(ir)regular readers will be cheered to note that my rubbish camera has come out of the woodwork again. sadly not in its usual capacity - there aren't any gig photos, and my scanner's broken.....
support was from the annuals, who were okay-ish. the national's set is as above... and as ever they didn't disappoint.
shedloads of fan reviews available
here.the rest of the night went a bit wonky.
we got offered aftershow passes, and seeing as last time i didn't go, i couldn't really turn it down....
taking into account that i was fairly drunk, brimming with hormones (mother nature decided to inexplicably delay my period by nearly a week and i'd already been hysterical at coronation street the day before) and harboring bad grudges against something that was done without malice or bad intent, i then proceeded to begin to royally fuck things up.
had a shouty/stroppy/accusatory rant at one of the people i love most in the world, really upset them*, walked off and then sobbed hysterically at my friends for half an hour in the bar.
then i decided it was time to blow my nose, order a whisky and, fuck it, start drinking with my favourite band in the world.
tall violinist dude
padma newsome (birrova long time hero) has not only cut all his hair off but also got himself married to someone lovely. i spent most of the night talking his ear off, buying him tequila and trying to persuade them all to play a gig in leeds (to no avail).

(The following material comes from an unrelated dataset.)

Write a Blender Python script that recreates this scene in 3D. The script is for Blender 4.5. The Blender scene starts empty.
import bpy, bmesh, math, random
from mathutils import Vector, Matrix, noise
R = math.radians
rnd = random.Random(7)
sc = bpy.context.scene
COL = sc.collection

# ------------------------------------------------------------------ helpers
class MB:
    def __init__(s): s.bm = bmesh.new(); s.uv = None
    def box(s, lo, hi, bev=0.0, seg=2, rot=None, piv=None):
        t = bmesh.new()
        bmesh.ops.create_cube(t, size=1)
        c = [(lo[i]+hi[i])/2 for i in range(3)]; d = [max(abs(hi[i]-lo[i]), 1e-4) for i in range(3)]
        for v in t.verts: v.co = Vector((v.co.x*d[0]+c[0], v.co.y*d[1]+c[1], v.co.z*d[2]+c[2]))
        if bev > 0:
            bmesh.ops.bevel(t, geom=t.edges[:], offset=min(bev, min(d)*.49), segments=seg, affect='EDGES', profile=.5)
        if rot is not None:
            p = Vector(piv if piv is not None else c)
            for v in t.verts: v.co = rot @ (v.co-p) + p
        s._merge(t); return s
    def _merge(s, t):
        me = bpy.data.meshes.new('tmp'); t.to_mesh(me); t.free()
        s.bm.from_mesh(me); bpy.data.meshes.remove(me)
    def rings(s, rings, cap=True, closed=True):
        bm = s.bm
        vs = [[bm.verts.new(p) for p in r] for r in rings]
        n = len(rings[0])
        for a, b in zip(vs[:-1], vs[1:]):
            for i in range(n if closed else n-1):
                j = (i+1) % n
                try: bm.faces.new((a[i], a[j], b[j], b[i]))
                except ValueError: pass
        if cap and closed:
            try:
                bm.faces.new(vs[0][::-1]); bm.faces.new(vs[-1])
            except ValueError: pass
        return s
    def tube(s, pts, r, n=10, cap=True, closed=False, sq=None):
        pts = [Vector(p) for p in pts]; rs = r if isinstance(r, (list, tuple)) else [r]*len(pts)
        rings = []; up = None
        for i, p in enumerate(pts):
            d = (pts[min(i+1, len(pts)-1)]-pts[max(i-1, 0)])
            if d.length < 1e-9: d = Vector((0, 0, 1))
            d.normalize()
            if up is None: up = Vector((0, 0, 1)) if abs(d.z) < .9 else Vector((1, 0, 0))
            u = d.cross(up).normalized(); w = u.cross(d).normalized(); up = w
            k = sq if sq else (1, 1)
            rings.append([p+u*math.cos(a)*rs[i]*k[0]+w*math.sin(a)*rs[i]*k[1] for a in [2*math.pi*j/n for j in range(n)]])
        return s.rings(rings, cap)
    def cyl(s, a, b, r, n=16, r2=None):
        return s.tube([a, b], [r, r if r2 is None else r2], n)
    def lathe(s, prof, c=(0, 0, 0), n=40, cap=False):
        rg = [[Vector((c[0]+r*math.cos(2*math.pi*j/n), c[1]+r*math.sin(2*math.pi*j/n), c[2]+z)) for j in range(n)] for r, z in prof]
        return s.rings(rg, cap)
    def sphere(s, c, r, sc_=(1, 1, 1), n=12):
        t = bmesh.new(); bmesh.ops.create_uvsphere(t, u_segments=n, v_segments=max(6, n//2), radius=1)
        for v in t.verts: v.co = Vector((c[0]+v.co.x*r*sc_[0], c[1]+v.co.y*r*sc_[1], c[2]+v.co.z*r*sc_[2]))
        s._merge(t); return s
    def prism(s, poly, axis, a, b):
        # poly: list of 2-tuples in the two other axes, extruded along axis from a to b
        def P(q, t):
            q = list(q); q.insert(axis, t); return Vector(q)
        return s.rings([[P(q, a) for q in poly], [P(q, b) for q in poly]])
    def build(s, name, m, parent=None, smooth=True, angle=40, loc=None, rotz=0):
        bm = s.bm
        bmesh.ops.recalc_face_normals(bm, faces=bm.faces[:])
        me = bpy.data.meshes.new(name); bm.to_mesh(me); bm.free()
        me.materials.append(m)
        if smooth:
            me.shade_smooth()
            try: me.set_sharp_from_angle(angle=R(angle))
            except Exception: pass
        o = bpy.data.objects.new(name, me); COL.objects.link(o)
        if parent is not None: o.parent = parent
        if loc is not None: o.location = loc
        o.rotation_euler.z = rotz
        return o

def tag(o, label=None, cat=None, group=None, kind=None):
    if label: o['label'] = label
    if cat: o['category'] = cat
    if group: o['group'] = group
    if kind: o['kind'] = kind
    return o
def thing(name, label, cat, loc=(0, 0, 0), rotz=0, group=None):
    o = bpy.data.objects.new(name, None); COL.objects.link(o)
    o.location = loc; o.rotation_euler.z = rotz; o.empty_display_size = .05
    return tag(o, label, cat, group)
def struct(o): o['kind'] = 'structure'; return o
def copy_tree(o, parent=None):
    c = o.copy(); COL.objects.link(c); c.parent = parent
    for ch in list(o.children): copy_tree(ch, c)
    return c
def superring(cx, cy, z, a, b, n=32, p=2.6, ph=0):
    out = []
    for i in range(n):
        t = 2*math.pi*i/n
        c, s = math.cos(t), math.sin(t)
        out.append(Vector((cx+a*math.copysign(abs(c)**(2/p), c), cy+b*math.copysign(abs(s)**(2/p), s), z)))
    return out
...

i also managed to acquire matt (the singer)'s autograph on my diary....
.... i think it's about this point that things start getting a little hazy.....
pocket and me merrily distributed fake empire stickers to all and sundry, i've got a mysterious entry scrawled in my diary (james alderman at live nation, who are you and why are you there?), i had a ball (as far as i remember), got called special (in a non-inverted-comma-way) and apparently threw me beverage all over mr newsome as i was leaving.
sorry bout that, dude.
the next morning included very hungover frock shopping, ill advised haircuts and seeing random royston vaseyers on the escalator at kings cross. relatively painless journey home.... and then time for the ridiculousness to start up again....
* merrick, i'm very very very very very sorry.